The last remaining task is to say something about the sacramental character of sacred unions. In the Prayer Book, the Church is said to celebrate, witness, and bless a marriage but never to create it (BCP, p. 423), where "celebration and blessing" is used in the title and "witness and bless" in the first full paragraph after the rubrics). The union of the couple "in heart, body, and mind" is something they enact in all the details of their life together before God. In fact, this reality precedes the liturgy, and it continues to be forged afterwards. Nevertheless, the act of celebrating, witnessing, and blessing does create a change, even for couples who have been together for some time. Within the liturgy itself, it is the couple's exchange of vows that effects the union. The blessing comes later in the rite (BCP, p. 430), after the couple has already been pronounced husband and wife and the community has prayed (BCP, p. 428-429). The change in question is fundamentally one of mutual, unqualified commitment, publicly offered and witnessed, in the context of communal celebration and blessing. As with other sacraments, the grace conveyed is related to the form of the signs used to signify that grace.

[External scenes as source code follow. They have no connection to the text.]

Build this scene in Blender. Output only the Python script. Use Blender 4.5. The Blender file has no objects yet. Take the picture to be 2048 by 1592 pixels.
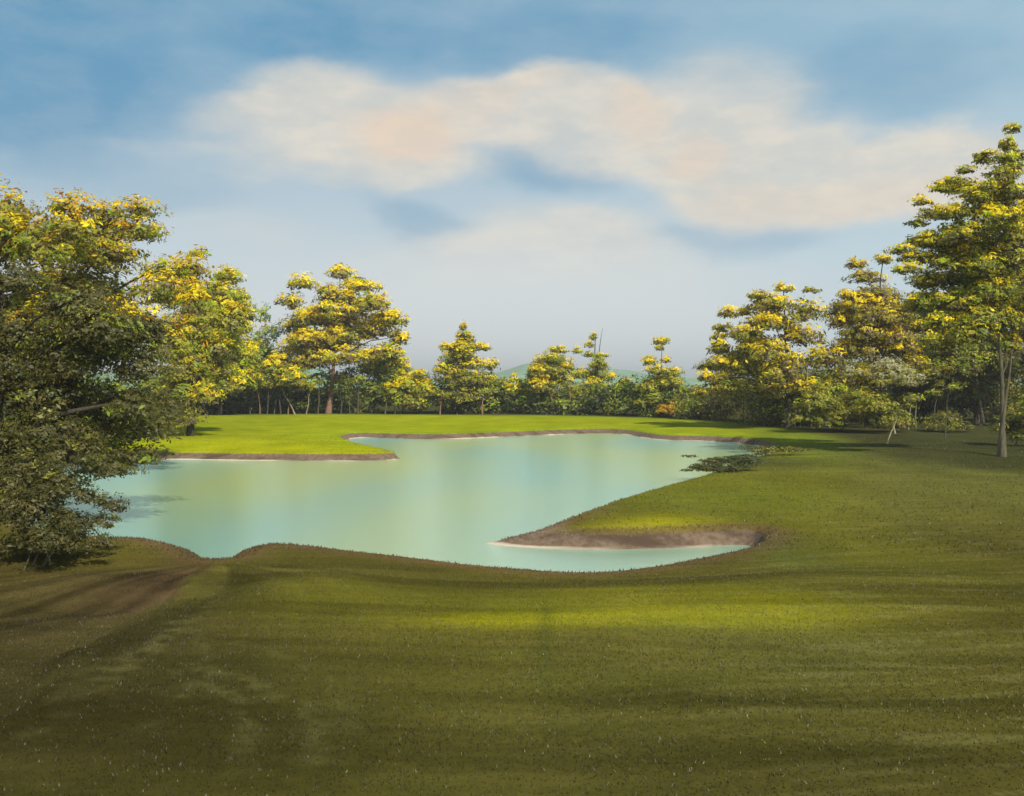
import bpy, math, random
import numpy as np
from mathutils import Vector

# ------------------------------------------------------------------ camera, sky, sun, exposure
SC = bpy.context.scene
COL = SC.collection
F, CX, HY, CAMH = 2196.0, 1024.0, 765.0, 4.0      # focal length in photo pixels, optical centre, eye level, camera height

cam_d = bpy.data.cameras.new('camera')
cam = bpy.data.objects.new('camera', cam_d)
COL.objects.link(cam)
cam.location = (0, 0, CAMH)
cam.rotation_euler = (math.radians(90), 0, 0)
cam_d.sensor_width = 36
cam_d.lens = F / 2048 * 36
cam_d.shift_y = -(796 - HY) / 2048
cam_d.clip_start, cam_d.clip_end = 0.1, 20000
SC.camera = cam
SC.view_settings.view_transform = 'Standard'
SC.view_settings.look = 'None'
SC.view_settings.exposure = 0.0
SC.view_settings.gamma = 1
SC.view_settings.use_curve_mapping = False

SUN_DIR = Vector((0.36, -0.80, 0.62)).normalized()    # towards the sun: behind and a little right of the camera
sun_d = bpy.data.lights.new('sun', 'SUN')
sun_d.energy = 4.6
sun_d.angle = math.radians(0.6)
sun_d.color = (1.0, 0.955, 0.86)
sun = bpy.data.objects.new('sun', sun_d)
COL.objects.link(sun)
sun.rotation_euler = SUN_DIR.to_track_quat('Z', 'Y').to_euler()


class NT:
    """small helper that writes node maths as expressions"""
    def __init__(s, tree): s.t = tree; s.n = tree.nodes; s.l = tree.links
    def node(s, typ, **kw):
        n = s.n.new(typ)
        for k, v in kw.items(): setattr(n, k, v)
        return n
    def put(s, sock, v):
        if isinstance(v, bpy.types.NodeSocket): s.l.new(v, sock)
        elif v is not None: sock.default_value = v
    def m(s, op, a, b=None, c=None, clamp=False):
        n = s.node('ShaderNodeMath', operation=op, use_clamp=clamp)
        s.put(n.inputs[0], a); s.put(n.inputs[1], b)
        if c is not None: s.put(n.inputs[2], c)
        return n.outputs[0]
    def mix(s, f, a, b, blend='MIX'):
        n = s.node('ShaderNodeMix', data_type='RGBA', blend_type=blend)
        s.put(n.inputs[0], f)
        for k, v in ((6, a), (7, b)):
            if isinstance(v, tuple) and len(v) == 3: v = (*v, 1)
            s.put(n.inputs[k], v)
        return n.outputs[2]
    def noise(s, vec, scale, detail=4, rough=.55, out=0):
        n = s.node('ShaderNodeTexNoise')
        if vec is not None: s.l.new(vec, n.inputs['Vector'])
        n.inputs['Scale'].default_value = scale
        n.inputs['Detail'].default_value = detail
        n.inputs['Roughness'].default_value = rough
        return n.outputs[out]
    def ramp(s, f, a, b):
        n = s.node('ShaderNodeMapRange', interpolation_type='SMOOTHSTEP')
        s.put(n.inputs[0], f)
        n.inputs[1].default_value = a; n.inputs[2].default_value = b
        return n.outputs[0]
    def scale(s, vec, v):
        n = s.node('ShaderNodeVectorMath', operation='MULTIPLY')
        s.l.new(vec, n.inputs[0]); n.inputs[1].default_value = v
        return n.outputs[0]


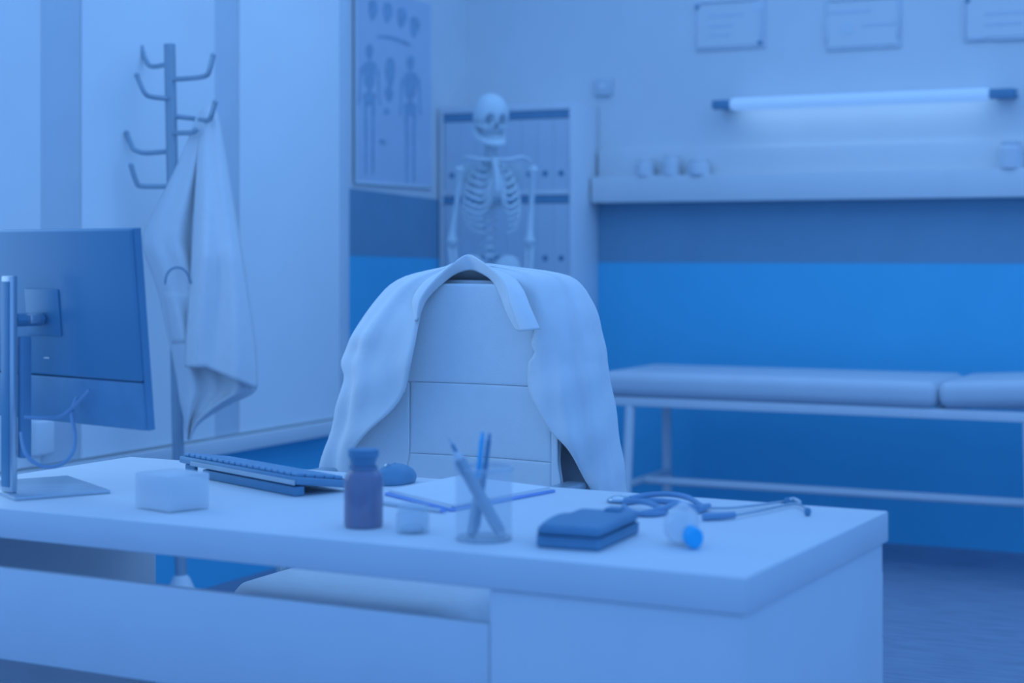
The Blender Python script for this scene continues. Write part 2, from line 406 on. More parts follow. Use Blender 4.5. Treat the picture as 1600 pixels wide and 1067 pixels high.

As the liturgy unfolds, the couple's life together comes to embody the faithful, mutual, loving union of Christ and the Church. If same-gender unions are defined by substantially similar goals and vows and blessed in the context of a similar liturgy, then the sacramental reality is the same, or at least very similar and in no sense inferior. All the sacraments are ways that God continues to make the incarnate Christ visible, tangible, and effective throughout history and in the lives of human beings. The sacraments draw us ever deeper into the mystery of Jesus in his living, dying, and rising for the life of the world. The Holy Spirit, who fills them with their life-giving power, is always one and the same.

 

Note: It should be acknowledged that there is considerable discussion about whether to speak of same-gender or same-sex unions. We have opted for the former term because we think it is less distracting, though perhaps less accurate.